Exercise prompt: Write out, unaltered, each line from the top of the records below down to the line where "PI = math.pi" appears, that line included.

------ Data for this task ------

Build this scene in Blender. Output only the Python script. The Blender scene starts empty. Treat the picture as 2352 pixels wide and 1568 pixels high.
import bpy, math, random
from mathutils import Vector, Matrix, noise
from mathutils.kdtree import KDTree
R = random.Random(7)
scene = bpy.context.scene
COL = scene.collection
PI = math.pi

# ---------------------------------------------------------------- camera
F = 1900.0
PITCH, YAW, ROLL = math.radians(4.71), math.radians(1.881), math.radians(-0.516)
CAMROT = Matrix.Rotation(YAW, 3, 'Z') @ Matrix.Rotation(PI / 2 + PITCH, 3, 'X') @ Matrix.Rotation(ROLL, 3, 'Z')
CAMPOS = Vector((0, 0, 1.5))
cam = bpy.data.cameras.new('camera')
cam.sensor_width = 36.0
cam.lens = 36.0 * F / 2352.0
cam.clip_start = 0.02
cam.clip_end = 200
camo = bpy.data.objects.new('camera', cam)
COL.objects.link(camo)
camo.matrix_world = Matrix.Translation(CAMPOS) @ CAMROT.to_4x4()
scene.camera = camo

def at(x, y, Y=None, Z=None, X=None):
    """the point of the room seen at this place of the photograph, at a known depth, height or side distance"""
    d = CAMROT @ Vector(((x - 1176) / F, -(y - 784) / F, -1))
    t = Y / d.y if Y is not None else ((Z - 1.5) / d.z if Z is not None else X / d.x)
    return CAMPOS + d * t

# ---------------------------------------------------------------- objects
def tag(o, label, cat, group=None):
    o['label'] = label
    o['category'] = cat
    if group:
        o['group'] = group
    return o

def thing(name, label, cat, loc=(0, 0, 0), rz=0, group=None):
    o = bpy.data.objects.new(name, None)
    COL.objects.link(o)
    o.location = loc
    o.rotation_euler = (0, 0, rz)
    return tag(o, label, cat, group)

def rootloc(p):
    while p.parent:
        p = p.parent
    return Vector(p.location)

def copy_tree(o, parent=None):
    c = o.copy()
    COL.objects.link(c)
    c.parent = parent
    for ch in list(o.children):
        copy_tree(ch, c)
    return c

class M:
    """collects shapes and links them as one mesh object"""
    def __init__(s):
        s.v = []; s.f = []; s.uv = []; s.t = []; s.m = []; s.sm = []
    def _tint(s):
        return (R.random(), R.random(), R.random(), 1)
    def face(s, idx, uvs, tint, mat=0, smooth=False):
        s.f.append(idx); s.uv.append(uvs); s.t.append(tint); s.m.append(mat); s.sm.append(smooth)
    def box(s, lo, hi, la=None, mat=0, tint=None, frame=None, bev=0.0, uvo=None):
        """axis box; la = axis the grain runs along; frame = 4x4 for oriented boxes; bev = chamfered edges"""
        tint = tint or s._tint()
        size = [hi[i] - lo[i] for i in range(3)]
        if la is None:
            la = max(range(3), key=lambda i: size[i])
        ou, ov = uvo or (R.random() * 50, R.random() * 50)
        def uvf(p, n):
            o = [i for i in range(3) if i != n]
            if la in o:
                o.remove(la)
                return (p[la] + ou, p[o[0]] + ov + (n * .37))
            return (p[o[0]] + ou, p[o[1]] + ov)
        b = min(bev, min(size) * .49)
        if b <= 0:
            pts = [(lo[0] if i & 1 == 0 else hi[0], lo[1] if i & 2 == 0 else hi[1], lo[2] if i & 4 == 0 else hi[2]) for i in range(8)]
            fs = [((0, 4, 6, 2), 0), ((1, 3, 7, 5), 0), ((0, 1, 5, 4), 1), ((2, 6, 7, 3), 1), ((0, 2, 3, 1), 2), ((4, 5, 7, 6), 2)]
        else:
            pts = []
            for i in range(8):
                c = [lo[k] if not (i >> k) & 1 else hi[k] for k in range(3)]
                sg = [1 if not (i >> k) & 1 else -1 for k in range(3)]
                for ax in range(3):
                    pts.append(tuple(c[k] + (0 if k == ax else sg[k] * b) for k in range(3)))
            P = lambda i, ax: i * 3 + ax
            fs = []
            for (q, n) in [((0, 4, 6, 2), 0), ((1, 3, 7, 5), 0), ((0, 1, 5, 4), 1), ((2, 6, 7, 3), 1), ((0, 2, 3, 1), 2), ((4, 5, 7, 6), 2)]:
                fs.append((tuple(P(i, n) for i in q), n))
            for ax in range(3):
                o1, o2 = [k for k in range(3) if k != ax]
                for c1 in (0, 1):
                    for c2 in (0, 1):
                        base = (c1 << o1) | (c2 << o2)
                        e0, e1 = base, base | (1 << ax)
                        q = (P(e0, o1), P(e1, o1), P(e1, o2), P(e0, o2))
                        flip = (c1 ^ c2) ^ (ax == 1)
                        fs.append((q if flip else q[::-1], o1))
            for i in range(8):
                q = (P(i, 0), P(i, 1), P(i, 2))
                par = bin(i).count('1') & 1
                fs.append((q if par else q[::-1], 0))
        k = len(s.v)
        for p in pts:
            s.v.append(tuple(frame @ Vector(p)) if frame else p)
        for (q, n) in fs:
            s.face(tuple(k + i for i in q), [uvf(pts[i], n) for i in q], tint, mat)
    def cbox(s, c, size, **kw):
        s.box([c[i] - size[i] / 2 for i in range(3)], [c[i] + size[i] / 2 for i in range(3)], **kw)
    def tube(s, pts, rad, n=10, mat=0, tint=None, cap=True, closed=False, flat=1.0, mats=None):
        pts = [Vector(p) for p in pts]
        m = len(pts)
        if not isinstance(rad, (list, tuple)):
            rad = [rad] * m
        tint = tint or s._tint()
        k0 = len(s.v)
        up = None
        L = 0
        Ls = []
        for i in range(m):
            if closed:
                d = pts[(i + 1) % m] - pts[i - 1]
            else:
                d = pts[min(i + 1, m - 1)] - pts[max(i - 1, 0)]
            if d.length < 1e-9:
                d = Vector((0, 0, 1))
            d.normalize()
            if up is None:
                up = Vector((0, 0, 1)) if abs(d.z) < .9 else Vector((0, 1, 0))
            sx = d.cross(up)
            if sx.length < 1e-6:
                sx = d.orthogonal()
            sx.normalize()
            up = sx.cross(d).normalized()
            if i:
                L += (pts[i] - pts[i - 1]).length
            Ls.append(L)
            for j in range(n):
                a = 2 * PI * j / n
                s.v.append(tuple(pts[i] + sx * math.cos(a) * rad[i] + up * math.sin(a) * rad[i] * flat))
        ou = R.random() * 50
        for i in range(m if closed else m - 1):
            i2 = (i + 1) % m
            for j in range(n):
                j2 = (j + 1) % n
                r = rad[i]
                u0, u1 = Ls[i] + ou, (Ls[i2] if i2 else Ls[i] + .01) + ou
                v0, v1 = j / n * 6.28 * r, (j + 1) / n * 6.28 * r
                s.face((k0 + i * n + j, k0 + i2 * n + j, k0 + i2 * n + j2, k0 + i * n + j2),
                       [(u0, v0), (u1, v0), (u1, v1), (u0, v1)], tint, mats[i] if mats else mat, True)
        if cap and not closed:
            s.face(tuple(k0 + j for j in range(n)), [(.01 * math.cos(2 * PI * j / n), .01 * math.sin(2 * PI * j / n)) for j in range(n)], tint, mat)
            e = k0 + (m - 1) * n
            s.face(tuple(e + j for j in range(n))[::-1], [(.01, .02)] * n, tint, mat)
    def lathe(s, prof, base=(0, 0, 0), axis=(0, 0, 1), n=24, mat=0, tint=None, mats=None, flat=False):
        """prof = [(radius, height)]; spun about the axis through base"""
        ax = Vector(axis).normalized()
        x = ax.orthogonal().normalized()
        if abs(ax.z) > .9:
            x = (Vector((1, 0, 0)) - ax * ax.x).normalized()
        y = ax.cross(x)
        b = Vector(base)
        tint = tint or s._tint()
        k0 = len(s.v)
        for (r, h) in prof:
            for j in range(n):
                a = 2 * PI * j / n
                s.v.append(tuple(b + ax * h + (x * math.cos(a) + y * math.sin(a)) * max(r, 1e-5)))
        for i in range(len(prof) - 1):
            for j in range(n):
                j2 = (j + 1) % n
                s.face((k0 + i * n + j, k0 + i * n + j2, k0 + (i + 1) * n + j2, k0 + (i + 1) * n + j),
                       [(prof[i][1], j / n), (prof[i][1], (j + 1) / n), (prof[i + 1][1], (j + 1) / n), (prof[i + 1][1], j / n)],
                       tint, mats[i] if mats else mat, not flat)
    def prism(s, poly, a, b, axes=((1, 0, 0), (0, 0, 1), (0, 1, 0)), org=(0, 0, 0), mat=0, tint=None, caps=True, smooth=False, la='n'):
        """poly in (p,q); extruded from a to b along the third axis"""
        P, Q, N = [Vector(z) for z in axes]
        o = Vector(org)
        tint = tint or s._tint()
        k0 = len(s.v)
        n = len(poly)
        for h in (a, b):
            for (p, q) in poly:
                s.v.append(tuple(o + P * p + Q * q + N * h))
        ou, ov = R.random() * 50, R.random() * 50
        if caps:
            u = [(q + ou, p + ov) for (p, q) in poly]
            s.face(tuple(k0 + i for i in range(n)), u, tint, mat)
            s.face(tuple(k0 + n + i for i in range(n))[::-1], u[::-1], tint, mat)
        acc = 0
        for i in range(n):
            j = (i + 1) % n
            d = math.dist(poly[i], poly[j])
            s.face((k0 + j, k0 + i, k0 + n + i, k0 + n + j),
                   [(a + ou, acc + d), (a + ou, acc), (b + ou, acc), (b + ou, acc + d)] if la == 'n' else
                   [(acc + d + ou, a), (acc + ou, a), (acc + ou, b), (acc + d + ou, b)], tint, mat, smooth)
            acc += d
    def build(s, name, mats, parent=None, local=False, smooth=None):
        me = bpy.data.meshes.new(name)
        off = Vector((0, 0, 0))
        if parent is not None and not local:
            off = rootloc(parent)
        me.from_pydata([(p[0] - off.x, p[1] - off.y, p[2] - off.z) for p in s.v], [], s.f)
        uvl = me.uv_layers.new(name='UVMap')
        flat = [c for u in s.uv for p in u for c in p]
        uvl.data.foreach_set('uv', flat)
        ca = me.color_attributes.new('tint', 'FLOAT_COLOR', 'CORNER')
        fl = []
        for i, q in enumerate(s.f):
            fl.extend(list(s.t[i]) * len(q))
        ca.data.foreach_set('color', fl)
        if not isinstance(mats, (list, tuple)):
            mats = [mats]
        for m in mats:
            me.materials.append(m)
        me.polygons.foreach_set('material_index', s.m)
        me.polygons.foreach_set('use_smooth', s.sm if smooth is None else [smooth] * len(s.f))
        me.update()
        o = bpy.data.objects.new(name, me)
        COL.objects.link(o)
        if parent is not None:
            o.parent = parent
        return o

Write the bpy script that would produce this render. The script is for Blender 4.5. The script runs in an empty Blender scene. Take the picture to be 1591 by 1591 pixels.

------

Final answer:
Build this scene in Blender. Output only the Python script. The Blender scene starts empty. Treat the picture as 2352 pixels wide and 1568 pixels high.
import bpy, math, random
from mathutils import Vector, Matrix, noise
from mathutils.kdtree import KDTree
R = random.Random(7)
scene = bpy.context.scene
COL = scene.collection
PI = math.pi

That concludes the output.